▶ **PROBLEM DETAILS**: Reproduce all the lines below exactly and omit the images.

▶ **STORED DATA**:
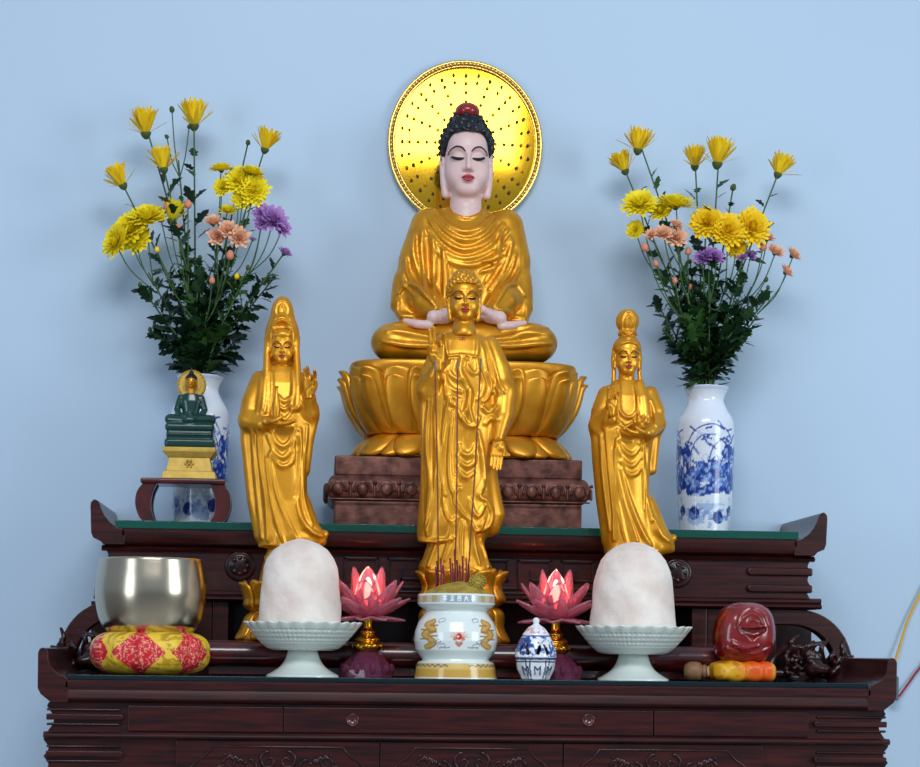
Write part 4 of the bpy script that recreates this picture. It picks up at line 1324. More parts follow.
# legs
for sg, hip, kn, sh in ((-1, (440, 335, 0), (395, 343, -36), (470, 350, -56)), (1, (492, 335, 0), (531, 344, -36), (460, 351, -52))):
    P = B3(sp, [hip, kn, sh])
    F_.line(P[:2], [22, 18.5], 8); F_.line(P[1:], [17.5, 13], 6)
    F_.ell(B3(sp, [(kn[0]-sg*-3.0, kn[1], -32)])[0], (22, 24, 18), 6)
F_.ell(B3(sp, [(463, 340, -10)])[0], (70, 50, 22), 6)
F_.box((0, 0, -12), (140, 120, 12.0), 0, 1.5, sub=True)
# hanging sleeve masses
for sg, pts in ((-1, [(402, 280, -8), (399, 305, -14), (404, 317, -22)]), (1, [(520, 280, -8), (522, 308, -12), (519, 322, -20)])):
    F_.line(B3(sp, pts), [9, 10, 7], 7)
D = lambda pts, r, off=0.0, k=None, sub=False: F_.drape(L_(pts), r, off, k, sub)
# cowl folds
for pts, r in (([(436, 206), (444, 220), (461, 231), (478, 227), (492, 213)], 2.6), ([(433, 213), (444, 229), (463, 240), (482, 234), (497, 217)], 2.6),
               ([(430, 219), (442, 238), (462, 250), (486, 242), (503, 222)], 2.8), ([(428, 227), (440, 247), (462, 259), (488, 250), (507, 228)], 2.8), ([(427, 236), (443, 257), (466, 266), (490, 258), (510, 236)], 2.8)):
    D(pts, r, -0.8, 3.0)
for pts in ([(434, 210), (444, 225), (462, 236), (480, 231), (494, 216)], [(431, 216), (443, 234), (463, 245), (484, 238), (500, 220)], [(428, 223), (441, 243), (462, 255), (487, 246), (505, 225)]):
    D(pts, 1.1, -1.2, 1.5, True)
D([(424, 208), (428, 225), (434, 243), (446, 258), (462, 266)], 1.4, -0.8, 1.5, True)
# long vertical folds on the left chest
for pts, r in (([(422, 228), (421, 250), (425, 290), (430, 306)], 2.8), ([(432, 238), (433, 262), (432, 300)], 2.8), ([(442, 252), (444, 275), (443, 304)], 2.8), ([(413, 232), (413, 252), (420, 280)], 2.6)):
    D(pts, r, -1.0, 2.5)
for pts in ([(427, 232), (427, 258), (431, 302)], [(438, 246), (439, 270), (438, 303)], [(417, 230), (417, 252), (424, 284)], [(448, 262), (450, 280), (449, 304)]): D(pts, 1.5, -1.0, 1.6, True)
# sleeve folds left and right
for pts, r in (([(405, 255), (407, 272), (415, 287), (424, 300)], 3.0), ([(402, 268), (403, 282), (412, 296)], 2.4), ([(398, 292), (404, 284), (414, 287), (424, 299), (434, 312)], 2.6), ([(397, 300), (398, 314), (412, 317), (432, 314)], 2.6),
               ([(512, 240), (507, 258), (500, 274), (488, 290)], 2.8), ([(515, 252), (510, 268), (501, 282), (490, 296)], 2.6), ([(519, 268), (512, 280), (502, 290), (494, 302)], 2.4), ([(524, 294), (516, 285), (505, 288), (497, 300), (490, 312)], 2.6),
               ([(500, 232), (497, 250), (492, 268), (484, 282)], 2.6), ([(526, 305), (524, 318), (510, 316), (496, 314)], 2.4), ([(482, 262), (494, 258), (504, 246)], 2.2), ([(480, 272), (492, 268), (503, 256)], 2.2)):
    D(pts, r, -1.0, 2.6)
for pts in ([(409, 256), (411, 272), (420, 288), (428, 302)], [(516, 246), (510, 263), (502, 277), (490, 293)], [(518, 260), (512, 274), (502, 286), (492, 299)], [(505, 236), (501, 254), (496, 270), (487, 285)]): D(pts, 1.5, -1.0, 1.6, True)
# knee folds
for pts, r in (([(385, 335), (402, 337), (425, 342), (445, 345)], 2.6), ([(380, 345), (398, 349), (424, 351), (445, 351)], 2.6), ([(392, 328), (410, 328), (430, 332)], 2.2),
               ([(545, 338), (525, 338), (503, 343), (485, 345)], 2.6), ([(548, 347), (528, 349), (505, 351), (485, 351)], 2.6), ([(535, 330), (518, 331), (500, 334)], 2.2), ([(545, 331), (530, 334), (512, 338)], 1.6)):
    D(pts, r, -0.6, 3.0)
D([(445, 201), (452, 210), (466, 216), (480, 210), (487, 201)], 2.0, -.6, 2.0)
robe = link_mesh('robe', F_.mesh('robe', s), M_gold, bb, loc=OFF)
# head
F_, mf, C, R = head_field(sp, 466.5, 194, 23.5, 1.02, yc=-8, neck=1.0)
hd = link_mesh('head', F_.mesh('head', s), M_skin, bb, loc=OFF)
face_paint(F_, mf, sp, hd, 23.5, bw=.75)
p = C(0, 0, 1.98); yy = F_.front(p[0], p[2])
MB().ball((p[0]*s, (yy)*s, p[2]*s), 1.1*s, 10, 8).build('forehead_dot', M_white, hd, smooth=True)
hr = hair(sp, C, R, 23.5, 1.02, bb, M_black, hairline=2.55); hr.location = OFF
m = MB(); c_ = C(0, -.05, 3.60); m.ball((c_[0]*s, c_[1]*s, c_[2]*s), (12.5*s, 12.5*s, 9*s), 24, 14)
tag(m.build('crown_jewel', M_redjewel, bb, smooth=True, loc=OFF), 'dull red domed jewel on the crown')
# hands in the lap and pale forearms
F_ = Field((sp.l(395, 340)[0], -86, sp.l(395, 340)[1]-8), (sp.l(532, 300)[0], -22, sp.l(395, 300)[1]), .9)
w1 = B3(sp, [(438, 317, -56)])[0]; w2 = B3(sp, [(493, 317, -56)])[0]
hand(F_, w1, (1, -.12, .02), (.0, -.1, 1), 1, 22, (.12, .12, .12, .12), (.5, .2), r=3.4)
hand(F_, w2, (-1, -.12, .12), (.0, -.1, 1), -1, 22, (.12, .12, .12, .12), (.5, .2), r=3.4)
F_.line(B3(sp, [(404, 321, -46), (416, 324, -52), (428, 325, -55)]), [2.8, 4.2, 4.2], 2)
F_.line(B3(sp, [(523, 323, -46), (510, 325.5, -52), (500, 326, -55)]), [2.8, 4.2, 4.2], 2)
F_.line(B3(sp, [(441, 317, -54), (443, 313, -50)]), [5.5, 5], 3); F_.line(B3(sp, [(490, 317, -54), (488, 313, -50)]), [5.5, 5], 3)
link_mesh('hands', F_.mesh('hands', s), M_skin, bb, loc=OFF)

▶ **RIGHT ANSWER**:
Write part 4 of the bpy script that recreates this picture. It picks up at line 1324. More parts follow.
# legs
for sg, hip, kn, sh in ((-1, (440, 335, 0), (395, 343, -36), (470, 350, -56)), (1, (492, 335, 0), (531, 344, -36), (460, 351, -52))):
    P = B3(sp, [hip, kn, sh])
    F_.line(P[:2], [22, 18.5], 8); F_.line(P[1:], [17.5, 13], 6)
    F_.ell(B3(sp, [(kn[0]-sg*-3.0, kn[1], -32)])[0], (22, 24, 18), 6)
F_.ell(B3(sp, [(463, 340, -10)])[0], (70, 50, 22), 6)
F_.box((0, 0, -12), (140, 120, 12.0), 0, 1.5, sub=True)
# hanging sleeve masses
for sg, pts in ((-1, [(402, 280, -8), (399, 305, -14), (404, 317, -22)]), (1, [(520, 280, -8), (522, 308, -12), (519, 322, -20)])):
    F_.line(B3(sp, pts), [9, 10, 7], 7)
D = lambda pts, r, off=0.0, k=None, sub=False: F_.drape(L_(pts), r, off, k, sub)
# cowl folds
for pts, r in (([(436, 206), (444, 220), (461, 231), (478, 227), (492, 213)], 2.6), ([(433, 213), (444, 229), (463, 240), (482, 234), (497, 217)], 2.6),
               ([(430, 219), (442, 238), (462, 250), (486, 242), (503, 222)], 2.8), ([(428, 227), (440, 247), (462, 259), (488, 250), (507, 228)], 2.8), ([(427, 236), (443, 257), (466, 266), (490, 258), (510, 236)], 2.8)):
    D(pts, r, -0.8, 3.0)
for pts in ([(434, 210), (444, 225), (462, 236), (480, 231), (494, 216)], [(431, 216), (443, 234), (463, 245), (484, 238), (500, 220)], [(428, 223), (441, 243), (462, 255), (487, 246), (505, 225)]):
    D(pts, 1.1, -1.2, 1.5, True)
D([(424, 208), (428, 225), (434, 243), (446, 258), (462, 266)], 1.4, -0.8, 1.5, True)
# long vertical folds on the left chest
for pts, r in (([(422, 228), (421, 250), (425, 290), (430, 306)], 2.8), ([(432, 238), (433, 262), (432, 300)], 2.8), ([(442, 252), (444, 275), (443, 304)], 2.8), ([(413, 232), (413, 252), (420, 280)], 2.6)):
    D(pts, r, -1.0, 2.5)
for pts in ([(427, 232), (427, 258), (431, 302)], [(438, 246), (439, 270), (438, 303)], [(417, 230), (417, 252), (424, 284)], [(448, 262), (450, 280), (449, 304)]): D(pts, 1.5, -1.0, 1.6, True)
# sleeve folds left and right
for pts, r in (([(405, 255), (407, 272), (415, 287), (424, 300)], 3.0), ([(402, 268), (403, 282), (412, 296)], 2.4), ([(398, 292), (404, 284), (414, 287), (424, 299), (434, 312)], 2.6), ([(397, 300), (398, 314), (412, 317), (432, 314)], 2.6),
               ([(512, 240), (507, 258), (500, 274), (488, 290)], 2.8), ([(515, 252), (510, 268), (501, 282), (490, 296)], 2.6), ([(519, 268), (512, 280), (502, 290), (494, 302)], 2.4), ([(524, 294), (516, 285), (505, 288), (497, 300), (490, 312)], 2.6),
               ([(500, 232), (497, 250), (492, 268), (484, 282)], 2.6), ([(526, 305), (524, 318), (510, 316), (496, 314)], 2.4), ([(482, 262), (494, 258), (504, 246)], 2.2), ([(480, 272), (492, 268), (503, 256)], 2.2)):
    D(pts, r, -1.0, 2.6)
for pts in ([(409, 256), (411, 272), (420, 288), (428, 302)], [(516, 246), (510, 263), (502, 277), (490, 293)], [(518, 260), (512, 274), (502, 286), (492, 299)], [(505, 236), (501, 254), (496, 270), (487, 285)]): D(pts, 1.5, -1.0, 1.6, True)
# knee folds
for pts, r in (([(385, 335), (402, 337), (425, 342), (445, 345)], 2.6), ([(380, 345), (398, 349), (424, 351), (445, 351)], 2.6), ([(392, 328), (410, 328), (430, 332)], 2.2),
               ([(545, 338), (525, 338), (503, 343), (485, 345)], 2.6), ([(548, 347), (528, 349), (505, 351), (485, 351)], 2.6), ([(535, 330), (518, 331), (500, 334)], 2.2), ([(545, 331), (530, 334), (512, 338)], 1.6)):
    D(pts, r, -0.6, 3.0)
D([(445, 201), (452, 210), (466, 216), (480, 210), (487, 201)], 2.0, -.6, 2.0)
robe = link_mesh('robe', F_.mesh('robe', s), M_gold, bb, loc=OFF)
# head
F_, mf, C, R = head_field(sp, 466.5, 194, 23.5, 1.02, yc=-8, neck=1.0)
hd = link_mesh('head', F_.mesh('head', s), M_skin, bb, loc=OFF)
face_paint(F_, mf, sp, hd, 23.5, bw=.75)
p = C(0, 0, 1.98); yy = F_.front(p[0], p[2])
MB().ball((p[0]*s, (yy)*s, p[2]*s), 1.1*s, 10, 8).build('forehead_dot', M_white, hd, smooth=True)
hr = hair(sp, C, R, 23.5, 1.02, bb, M_black, hairline=2.55); hr.location = OFF
m = MB(); c_ = C(0, -.05, 3.60); m.ball((c_[0]*s, c_[1]*s, c_[2]*s), (12.5*s, 12.5*s, 9*s), 24, 14)
tag(m.build('crown_jewel', M_redjewel, bb, smooth=True, loc=OFF), 'dull red domed jewel on the crown')
# hands in the lap and pale forearms
F_ = Field((sp.l(395, 340)[0], -86, sp.l(395, 340)[1]-8), (sp.l(532, 300)[0], -22, sp.l(395, 300)[1]), .9)
w1 = B3(sp, [(438, 317, -56)])[0]; w2 = B3(sp, [(493, 317, -56)])[0]
hand(F_, w1, (1, -.12, .02), (.0, -.1, 1), 1, 22, (.12, .12, .12, .12), (.5, .2), r=3.4)
hand(F_, w2, (-1, -.12, .12), (.0, -.1, 1), -1, 22, (.12, .12, .12, .12), (.5, .2), r=3.4)
F_.line(B3(sp, [(404, 321, -46), (416, 324, -52), (428, 325, -55)]), [2.8, 4.2, 4.2], 2)
F_.line(B3(sp, [(523, 323, -46), (510, 325.5, -52), (500, 326, -55)]), [2.8, 4.2, 4.2], 2)
F_.line(B3(sp, [(441, 317, -54), (443, 313, -50)]), [5.5, 5], 3); F_.line(B3(sp, [(490, 317, -54), (488, 313, -50)]), [5.5, 5], 3)
link_mesh('hands', F_.mesh('hands', s), M_skin, bb, loc=OFF)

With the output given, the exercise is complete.